MUMBAI: Deputy superintendent of police, Ashok Baburao Dhavale, who was apprehended with 1.5 kg heroin on Tuesday, regularly smuggled drugs from Kashmir and Rajasthan into the city for the last one year, said a police official. Dhavale used to work with Kashmir-based Dr Johar, who is believed to be a major drug supplier.
In fact, Dhavale had, last month, attended Dr Johar's son's wedding in Kashmir, police sources said.
The Mumbai crime branch arrested Dhavale, who is attached to the Protection of Civil Rights (PCR) cell and his associate Amar Dilip Singh alias Munna with 1.5 kg heroin in the police jeep near Worli sea face. On Wednesday, they were booked under the Narcotic Drugs and Psychotropic Substances (NDPS) Act and remanded in police custody till March 9. Police officials told the court that they wanted to interrogate Dhavale to learn more about his alleged connections with the drug mafia, his source and the buyers.
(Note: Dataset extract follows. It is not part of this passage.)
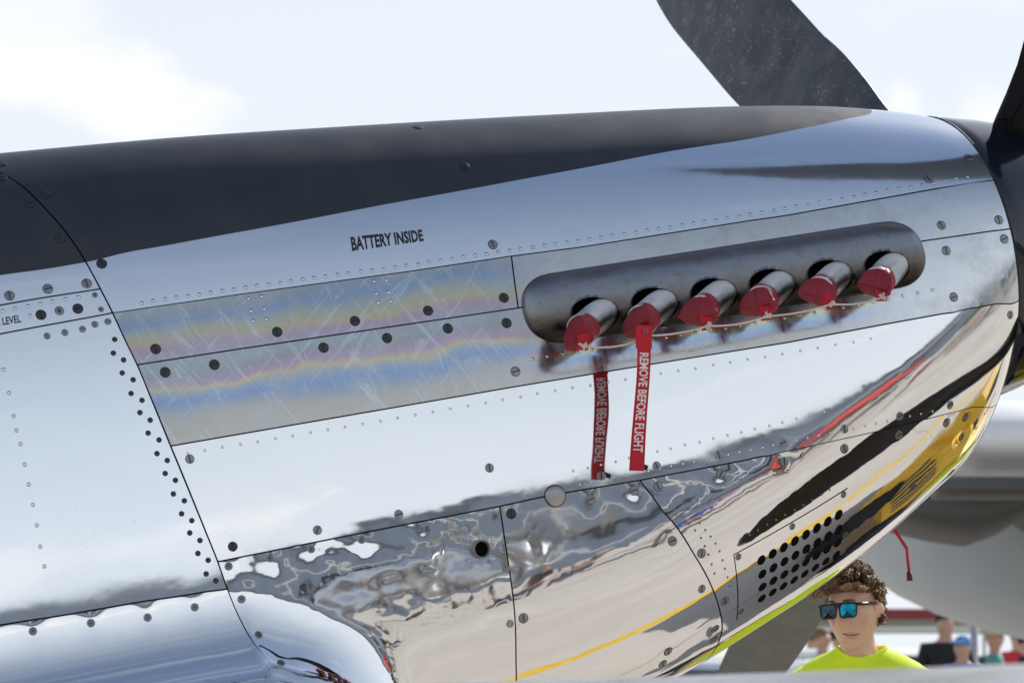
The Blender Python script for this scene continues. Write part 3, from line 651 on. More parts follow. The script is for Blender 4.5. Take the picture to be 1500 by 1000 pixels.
# ------------------------------------------------------------------ exhaust shroud, stubs, red covers
SX0, SX1, SZ, SH = .052, 1.186, .066, .090
def shroud_pt(x, b, h):            # x station, b -1..1 across, h height
    q = dz(x, SZ+b*SH); return S(*q)+N_(*q)*h
STX = [.232+.1655*i for i in range(6)]
def shroud():
    nx, nb = 420, 60; Q = []; 
    xs = np.linspace(0, 1, nx); bs = np.linspace(-1, 1, nb)
    BX, BB = np.meshgrid(xs, bs, indexing='ij')
    # map square to stadium
    ends_ = SH*1.05
    half = (SX1-SX0)/2; cx = (SX0+SX1)/2
    xx = cx + (BX*2-1)*(half-ends_*(1-np.sqrt(np.clip(1-np.abs(BB)**2.4, 0, 1))))
    zz_ = SZ+BB*SH
    # distance to rim
    de = np.minimum(np.minimum((xx-(cx-(half-ends_*(1-np.sqrt(np.clip(1-np.abs(BB)**2.4, 0, 1)))))), ((cx+(half-ends_*(1-np.sqrt(np.clip(1-np.abs(BB)**2.4, 0, 1)))))-xx))/ends_, 1)
    e = np.clip(de, 0, 1); prof = np.sqrt(np.clip(1-(1-e)**2.2, 0, 1)); prb = np.clip(1-np.abs(BB)**2.6, 0, 1)**.55
    h = .040*prof*prb + .0012
    zm, zt, n_ = [np.interp(xx, QX, t) for t in (T_zm, T_zt, T_n)]
    ph = np.degrees(np.arcsin(np.clip(np.clip((zz_-zm)/(zt-zm), 0, 1)**(n_/2), 0, 1)))
    # stub openings: pull nearest verts onto the ellipse, drop inner faces
    loc = np.stack([xx, zz_], -1); hole = np.full(xx.shape, 9.0)
    ca, sa = math.cos(-.15), math.sin(-.15)
    for sx in STX:
        dx, dzz = xx-(sx-.006), zz_-(.028); u = (dx*ca+dzz*sa)/.064; v = (-dx*sa+dzz*ca)/.040
        r = np.sqrt(u*u+v*v); near = (r > .86) & (r < 1.13)
        f = np.where(near, 1/np.maximum(r, .1), 1); uu, vv = u*f*.064, v*f*.040
        xx = np.where(near, sx-.006+uu*ca-vv*sa, xx); zz_ = np.where(near, .028+uu*sa+vv*ca, zz_); hole = np.minimum(hole, np.where(near, 1.0, r))
    zm, zt, n_ = [np.interp(xx, QX, t) for t in (T_zm, T_zt, T_n)]
    ph = np.degrees(np.arcsin(np.clip(np.clip((zz_-zm)/(zt-zm), 0, 1)**(n_/2), 0, 1)))
    p = S(xx, ph)+N_(xx, ph)*h[..., None]
    idx = np.arange(nx*nb).reshape(nx, nb); f = np.stack([idx[:-1, :-1], idx[1:, :-1], idx[1:, 1:], idx[:-1, 1:]], -1)
    hm = (hole[:-1, :-1]+hole[1:, :-1]+hole[1:, 1:]+hole[:-1, 1:])/4; mn = np.minimum(np.minimum(hole[:-1, :-1], hole[1:, :-1]), np.minimum(hole[1:, 1:], hole[:-1, 1:]))
    f = f[(mn >= .999)].reshape(-1, 4)
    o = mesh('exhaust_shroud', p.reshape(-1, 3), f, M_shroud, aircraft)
    # black sheet a little below stands in for the shade in the openings, and a rim lip
    X2 = np.linspace(SX0+.06, SX1-.06, 90); B2 = np.linspace(-.72, .5, 14)
    L = np.array([[shroud_pt(x, b, .004) for b in B2] for x in X2]); idx = np.arange(90*14).reshape(90, 14)
    mesh('opening_shade', L.reshape(-1, 3), np.stack([idx[:-1, :-1], idx[1:, :-1], idx[1:, 1:], idx[:-1, 1:]], -1).reshape(-1, 4), M_hole, o)
    th = np.linspace(0, 2*math.pi, 160, endpoint=False); R_ = []
    outl = []
    for a in th:
        c, s = math.cos(a), math.sin(a)
        x = cx + math.copysign(half-ends_, c) + ends_*math.copysign(abs(c)**.9, c); outl.append((x, math.copysign(abs(s)**.95, s)))
    return o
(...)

Dhavale has so far told the cops that he had given Rs 10 lakh to Munna to smuggle heroin from Rajasthan, after which they would sell the goods for Rs 15 lakh.
The crime branch on Tuesday received a tip-off from a woman who was supposed to collect the drugs. The informer has several drug-related cases pending against her. A police official said that she would be a witness in Dhavale's case.
The police also recovered a telephone diary, credit and debit cards and two mobile phones from Dhavale. A source said that the Narcotic Control Bureau officials had previously received information about Dhavale's smuggling activities, but they dismissed it as untrue.
The police also said that they would request the anti-corruption bureau to look into Dhavale's assets.
This is not the first time Dhavale has fallen foul of the law. In 2008, Dhavale was dismissed from the service under Article 311 of the Indian Constitution after state excise officials caught him and three others with 19 liquor boxes worth Rs 48,000 in a police jeep. He was then posted at
Vikhroli police station. The liquor was smuggled in from Daman, where alcohol is cheaper as no sales tax and excise duty is levied. The liquor was smuggled from Daman where liquor is cheap as no sales tax and excise duty is levied. Dhavale challenged his dismissal and the Maharashtra Tribunal Administrative (MAT) ordered his reinstatement in 2008.
Police learnt that after his reinstatement in 2009, he went to a businessman in Dindoshi and demanded money, posing as an income tax official. The businessman had approached the police station but was recorded as a non cognizable complaint, a source said.